#### [DATASET RECORDS]
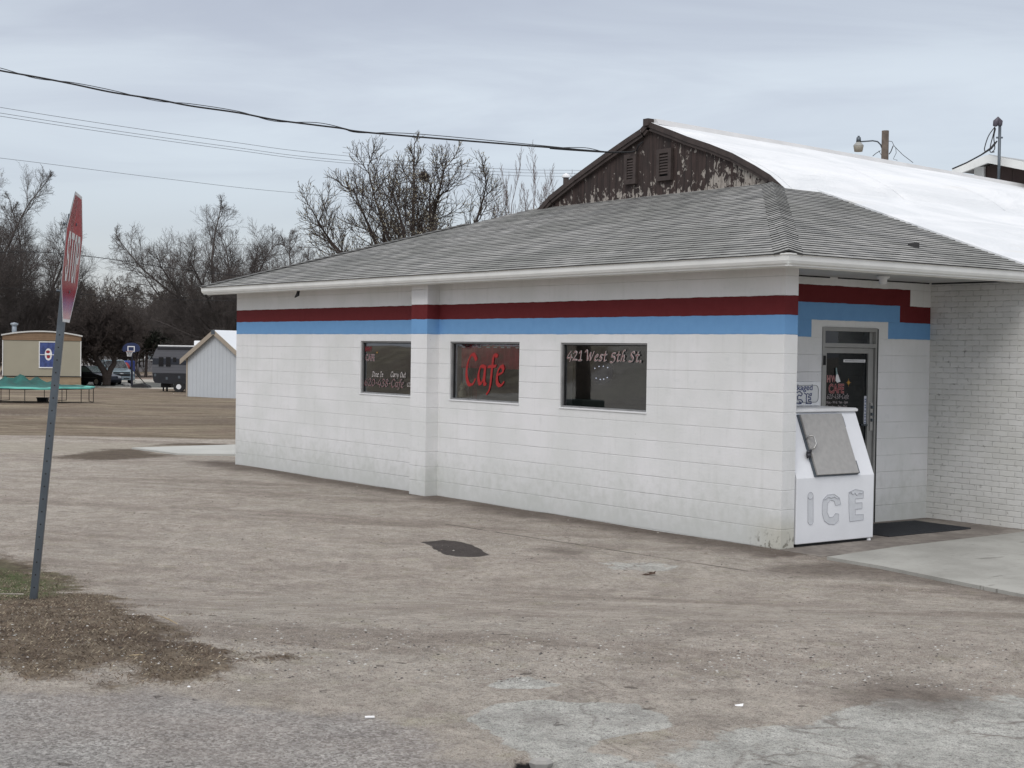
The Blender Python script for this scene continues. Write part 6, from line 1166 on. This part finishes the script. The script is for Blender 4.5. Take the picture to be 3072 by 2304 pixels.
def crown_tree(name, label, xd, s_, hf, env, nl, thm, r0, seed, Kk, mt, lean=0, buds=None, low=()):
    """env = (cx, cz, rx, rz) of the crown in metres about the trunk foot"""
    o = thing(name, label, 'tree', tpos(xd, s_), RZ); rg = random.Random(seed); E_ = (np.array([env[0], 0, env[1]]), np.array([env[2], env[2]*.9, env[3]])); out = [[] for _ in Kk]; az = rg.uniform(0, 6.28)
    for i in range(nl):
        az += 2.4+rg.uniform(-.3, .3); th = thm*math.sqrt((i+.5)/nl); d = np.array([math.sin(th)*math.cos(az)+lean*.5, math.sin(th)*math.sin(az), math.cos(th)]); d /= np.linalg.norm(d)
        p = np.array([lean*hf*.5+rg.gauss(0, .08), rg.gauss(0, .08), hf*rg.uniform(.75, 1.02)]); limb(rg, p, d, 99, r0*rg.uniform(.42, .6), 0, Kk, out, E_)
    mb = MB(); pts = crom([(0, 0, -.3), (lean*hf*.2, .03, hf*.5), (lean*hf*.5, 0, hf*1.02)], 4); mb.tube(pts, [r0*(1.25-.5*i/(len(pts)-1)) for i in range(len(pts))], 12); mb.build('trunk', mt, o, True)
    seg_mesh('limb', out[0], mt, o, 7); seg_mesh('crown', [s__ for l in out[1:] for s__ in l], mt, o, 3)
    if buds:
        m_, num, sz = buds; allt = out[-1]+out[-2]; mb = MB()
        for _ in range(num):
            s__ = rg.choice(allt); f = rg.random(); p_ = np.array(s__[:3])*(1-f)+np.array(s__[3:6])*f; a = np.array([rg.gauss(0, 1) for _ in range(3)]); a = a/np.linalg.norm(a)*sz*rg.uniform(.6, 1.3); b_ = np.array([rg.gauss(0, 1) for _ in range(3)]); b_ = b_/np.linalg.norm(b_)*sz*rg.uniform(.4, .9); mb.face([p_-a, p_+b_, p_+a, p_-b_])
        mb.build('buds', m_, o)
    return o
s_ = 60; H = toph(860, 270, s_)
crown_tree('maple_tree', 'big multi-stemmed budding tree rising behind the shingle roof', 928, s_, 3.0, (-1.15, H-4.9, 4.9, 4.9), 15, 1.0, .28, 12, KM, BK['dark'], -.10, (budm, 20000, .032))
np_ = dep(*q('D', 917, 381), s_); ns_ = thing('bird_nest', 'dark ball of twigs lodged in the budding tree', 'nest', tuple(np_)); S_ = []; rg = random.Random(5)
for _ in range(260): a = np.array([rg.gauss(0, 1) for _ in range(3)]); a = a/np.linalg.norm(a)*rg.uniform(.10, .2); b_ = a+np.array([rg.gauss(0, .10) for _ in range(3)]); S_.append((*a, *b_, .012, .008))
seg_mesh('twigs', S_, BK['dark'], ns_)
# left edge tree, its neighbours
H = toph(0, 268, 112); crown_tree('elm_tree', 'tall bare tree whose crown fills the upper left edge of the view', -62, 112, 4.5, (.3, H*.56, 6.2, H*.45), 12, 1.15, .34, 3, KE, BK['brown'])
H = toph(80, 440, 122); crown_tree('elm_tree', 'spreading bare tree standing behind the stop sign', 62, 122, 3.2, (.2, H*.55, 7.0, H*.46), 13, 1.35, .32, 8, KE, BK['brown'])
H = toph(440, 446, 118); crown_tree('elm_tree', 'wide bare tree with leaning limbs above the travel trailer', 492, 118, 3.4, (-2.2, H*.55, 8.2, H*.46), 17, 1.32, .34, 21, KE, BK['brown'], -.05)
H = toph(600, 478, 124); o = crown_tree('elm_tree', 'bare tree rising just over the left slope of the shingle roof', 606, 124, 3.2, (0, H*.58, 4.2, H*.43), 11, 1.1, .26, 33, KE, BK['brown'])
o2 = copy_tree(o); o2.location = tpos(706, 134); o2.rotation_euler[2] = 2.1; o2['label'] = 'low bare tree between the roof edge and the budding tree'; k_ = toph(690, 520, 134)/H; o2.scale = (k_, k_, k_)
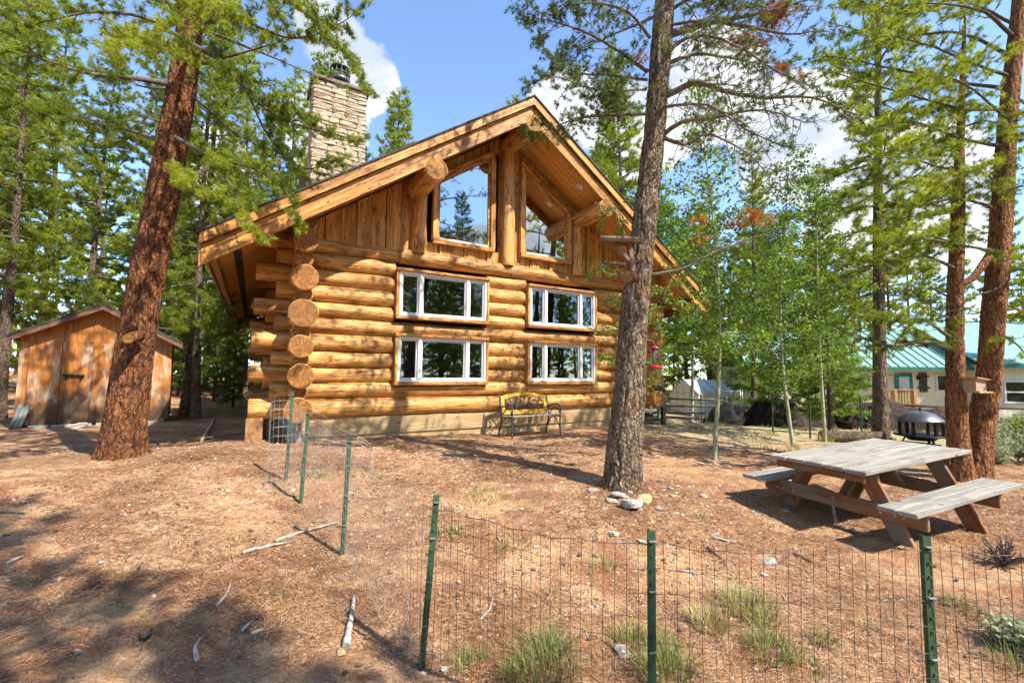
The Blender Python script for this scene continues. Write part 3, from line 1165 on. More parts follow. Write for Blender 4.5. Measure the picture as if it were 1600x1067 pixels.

#### [SHORT EXERCISE]
Copy all the records above exactly, but leave out the pictures.

#### [PROBLEM SOLUTION]
The Blender Python script for this scene continues. Write part 6, from line 1166 on. This part finishes the script. The script is for Blender 4.5. Take the picture to be 3072 by 2304 pixels.
def crown_tree(name, label, xd, s_, hf, env, nl, thm, r0, seed, Kk, mt, lean=0, buds=None, low=()):
    """env = (cx, cz, rx, rz) of the crown in metres about the trunk foot"""
    o = thing(name, label, 'tree', tpos(xd, s_), RZ); rg = random.Random(seed); E_ = (np.array([env[0], 0, env[1]]), np.array([env[2], env[2]*.9, env[3]])); out = [[] for _ in Kk]; az = rg.uniform(0, 6.28)
    for i in range(nl):
        az += 2.4+rg.uniform(-.3, .3); th = thm*math.sqrt((i+.5)/nl); d = np.array([math.sin(th)*math.cos(az)+lean*.5, math.sin(th)*math.sin(az), math.cos(th)]); d /= np.linalg.norm(d)
        p = np.array([lean*hf*.5+rg.gauss(0, .08), rg.gauss(0, .08), hf*rg.uniform(.75, 1.02)]); limb(rg, p, d, 99, r0*rg.uniform(.42, .6), 0, Kk, out, E_)
    mb = MB(); pts = crom([(0, 0, -.3), (lean*hf*.2, .03, hf*.5), (lean*hf*.5, 0, hf*1.02)], 4); mb.tube(pts, [r0*(1.25-.5*i/(len(pts)-1)) for i in range(len(pts))], 12); mb.build('trunk', mt, o, True)
    seg_mesh('limb', out[0], mt, o, 7); seg_mesh('crown', [s__ for l in out[1:] for s__ in l], mt, o, 3)
    if buds:
        m_, num, sz = buds; allt = out[-1]+out[-2]; mb = MB()
        for _ in range(num):
            s__ = rg.choice(allt); f = rg.random(); p_ = np.array(s__[:3])*(1-f)+np.array(s__[3:6])*f; a = np.array([rg.gauss(0, 1) for _ in range(3)]); a = a/np.linalg.norm(a)*sz*rg.uniform(.6, 1.3); b_ = np.array([rg.gauss(0, 1) for _ in range(3)]); b_ = b_/np.linalg.norm(b_)*sz*rg.uniform(.4, .9); mb.face([p_-a, p_+b_, p_+a, p_-b_])
        mb.build('buds', m_, o)
    return o
s_ = 60; H = toph(860, 270, s_)
crown_tree('maple_tree', 'big multi-stemmed budding tree rising behind the shingle roof', 928, s_, 3.0, (-1.15, H-4.9, 4.9, 4.9), 15, 1.0, .28, 12, KM, BK['dark'], -.10, (budm, 20000, .032))
np_ = dep(*q('D', 917, 381), s_); ns_ = thing('bird_nest', 'dark ball of twigs lodged in the budding tree', 'nest', tuple(np_)); S_ = []; rg = random.Random(5)
for _ in range(260): a = np.array([rg.gauss(0, 1) for _ in range(3)]); a = a/np.linalg.norm(a)*rg.uniform(.10, .2); b_ = a+np.array([rg.gauss(0, .10) for _ in range(3)]); S_.append((*a, *b_, .012, .008))
seg_mesh('twigs', S_, BK['dark'], ns_)
# left edge tree, its neighbours
H = toph(0, 268, 112); crown_tree('elm_tree', 'tall bare tree whose crown fills the upper left edge of the view', -62, 112, 4.5, (.3, H*.56, 6.2, H*.45), 12, 1.15, .34, 3, KE, BK['brown'])
H = toph(80, 440, 122); crown_tree('elm_tree', 'spreading bare tree standing behind the stop sign', 62, 122, 3.2, (.2, H*.55, 7.0, H*.46), 13, 1.35, .32, 8, KE, BK['brown'])
H = toph(440, 446, 118); crown_tree('elm_tree', 'wide bare tree with leaning limbs above the travel trailer', 492, 118, 3.4, (-2.2, H*.55, 8.2, H*.46), 17, 1.32, .34, 21, KE, BK['brown'], -.05)
H = toph(600, 478, 124); o = crown_tree('elm_tree', 'bare tree rising just over the left slope of the shingle roof', 606, 124, 3.2, (0, H*.58, 4.2, H*.43), 11, 1.1, .26, 33, KE, BK['brown'])
o2 = copy_tree(o); o2.location = tpos(706, 134); o2.rotation_euler[2] = 2.1; o2['label'] = 'low bare tree between the roof edge and the budding tree'; k_ = toph(690, 520, 134)/H; o2.scale = (k_, k_, k_)
The Blender Python script for this scene continues. Write part 3, from line 1165 on. More parts follow. Write for Blender 4.5. Measure the picture as if it were 1600x1067 pixels.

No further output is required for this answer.